Kwestia transferów polskich zawodników wewnątrz Ekstraklasy czy z I ligi to inna sprawa. Bardziej jednak ciekawi temat tych piłkarzy, którzy do naszej ligi trafiają z innych krajów. Skąd się wzięli? Kto ich polecił, wypatrzył i sprowadził?

Poszczególni zawodnicy mieli być wielkimi wzmocnieniami, pokładano w nich spore nadzieje, ale rzeczywistość okazała się brutalna. Poza nielicznymi wyjątkami, sprowadzeni do naszej ligi gracze okazali się być bardzo przeciętnymi zawodnikami.

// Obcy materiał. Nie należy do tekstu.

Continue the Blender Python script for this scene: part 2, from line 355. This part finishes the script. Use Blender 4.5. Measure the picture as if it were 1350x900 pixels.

W przypadku niektórych jest to tym bardziej zaskakujące, gdyż mogą się oni pochwalić całkiem przyzwoitym CV. W Polsce chyba zapomnieli jednak jak gra się w piłkę nożną.

Czy w najbliższych latach polskie kluby dalej będą sprowadzać anonimowych zawodników z zagranicy?

zagłosuj, jeśli chcesz zobaczyć wyniki

Polub Piłkę Nożną na Facebooku
inf. własna
Zgłoś błąd
Komentarze (1)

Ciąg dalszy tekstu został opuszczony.